そして債務者全員の借用証文を持って来ると、みんなが見ている前でこれを焼き捨てたのです。どうしてでしょうか。

「皆さんが苦しいのは重々承知……そこでただいま証文を焼き捨てたとおり、春に貸しつけた種籾についてはなかったことといたします。もし今年が豊作であったとしても、改めて返せとは申しません」

泰時はさらに一人あたり一斗(約15キロ)の米をお土産に持たせたと言います。負債を帳消しにしたばかりか、生活支援の米まで配るとは……領民たちは感謝感激、神さま仏さま泰時さま……とばかり手を合わせたということです。

「……話は分かった。しかし、なぜそうした?」

10月10日、鎌倉へ戻ってきた泰時は、義時に訊ねられました。我が家だって決して楽ではないのに……恨みがましい義時に、泰時は答えます。

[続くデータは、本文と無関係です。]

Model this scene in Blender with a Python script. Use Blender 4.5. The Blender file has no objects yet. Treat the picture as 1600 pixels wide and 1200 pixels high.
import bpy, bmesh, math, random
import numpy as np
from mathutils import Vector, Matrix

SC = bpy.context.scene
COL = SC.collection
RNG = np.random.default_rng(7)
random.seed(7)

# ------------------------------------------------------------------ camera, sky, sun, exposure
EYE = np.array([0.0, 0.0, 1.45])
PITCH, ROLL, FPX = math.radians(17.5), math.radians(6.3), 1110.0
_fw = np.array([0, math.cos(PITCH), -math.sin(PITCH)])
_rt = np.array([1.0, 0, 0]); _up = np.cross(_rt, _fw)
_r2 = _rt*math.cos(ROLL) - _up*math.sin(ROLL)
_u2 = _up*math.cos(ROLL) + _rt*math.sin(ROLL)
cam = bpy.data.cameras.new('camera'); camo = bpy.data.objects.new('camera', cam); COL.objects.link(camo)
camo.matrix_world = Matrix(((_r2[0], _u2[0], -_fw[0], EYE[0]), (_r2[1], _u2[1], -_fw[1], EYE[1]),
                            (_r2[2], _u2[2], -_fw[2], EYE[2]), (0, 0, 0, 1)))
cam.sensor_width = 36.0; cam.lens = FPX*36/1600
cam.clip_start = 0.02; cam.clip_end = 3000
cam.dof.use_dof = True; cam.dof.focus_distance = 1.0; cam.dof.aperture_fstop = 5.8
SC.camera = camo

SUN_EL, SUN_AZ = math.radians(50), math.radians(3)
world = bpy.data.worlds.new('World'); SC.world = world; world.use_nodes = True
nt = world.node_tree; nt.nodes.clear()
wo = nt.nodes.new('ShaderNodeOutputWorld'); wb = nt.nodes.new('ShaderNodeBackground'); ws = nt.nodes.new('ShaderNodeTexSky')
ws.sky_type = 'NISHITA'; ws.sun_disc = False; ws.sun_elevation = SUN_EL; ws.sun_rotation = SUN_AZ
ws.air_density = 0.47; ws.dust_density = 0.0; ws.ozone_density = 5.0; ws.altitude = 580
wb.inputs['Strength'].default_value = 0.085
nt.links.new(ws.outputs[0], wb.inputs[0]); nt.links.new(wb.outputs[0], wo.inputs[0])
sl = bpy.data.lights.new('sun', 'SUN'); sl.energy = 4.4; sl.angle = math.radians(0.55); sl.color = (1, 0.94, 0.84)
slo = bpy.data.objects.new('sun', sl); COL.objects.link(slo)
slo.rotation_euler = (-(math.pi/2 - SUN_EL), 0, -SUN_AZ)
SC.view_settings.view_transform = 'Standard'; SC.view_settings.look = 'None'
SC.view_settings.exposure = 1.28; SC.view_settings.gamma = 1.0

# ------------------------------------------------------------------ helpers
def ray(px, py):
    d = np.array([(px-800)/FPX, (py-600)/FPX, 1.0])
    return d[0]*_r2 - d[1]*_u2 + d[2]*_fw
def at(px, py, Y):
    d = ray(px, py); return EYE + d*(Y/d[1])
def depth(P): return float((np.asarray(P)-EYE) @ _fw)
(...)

「はい。領民たちに返済能力がない以上、いくら取り立てようが返って来ないからです。それでも強引に取り立てようとすれば、彼らは逃げ出して我らが悪評を各地へばらまくでしょう。それよりは気持ちよく帳消しにしてやった方が領民の信頼を得られます」

「なるほど。では、一人一斗の米を与えたのは?」

「もちろん債務の帳消しだけでも十分に太っ腹とは思いますが、さらに生活支援の米を与えることで恩を売り、彼らの逃亡や犯罪を防ぐ効果が期待できます」

「ふむ」

「恩を売られた相手は、こっちが思っているほど恩を覚えていないもの。せっかく恩を売っても、中途半端ではすぐに忘れられて売り損です。そこで此度はこれまでにない恩を大盤振る舞いしたのです。この投資は、きっと何倍にもなって回収できるでしょう」

「言われてみればもっともだ。太郎よ、でかしたぞ」

「ははあ……」

かくして領民は生活を立て直し、泰時は大いに名声を高めることとなったのでした。めでたしめでたし。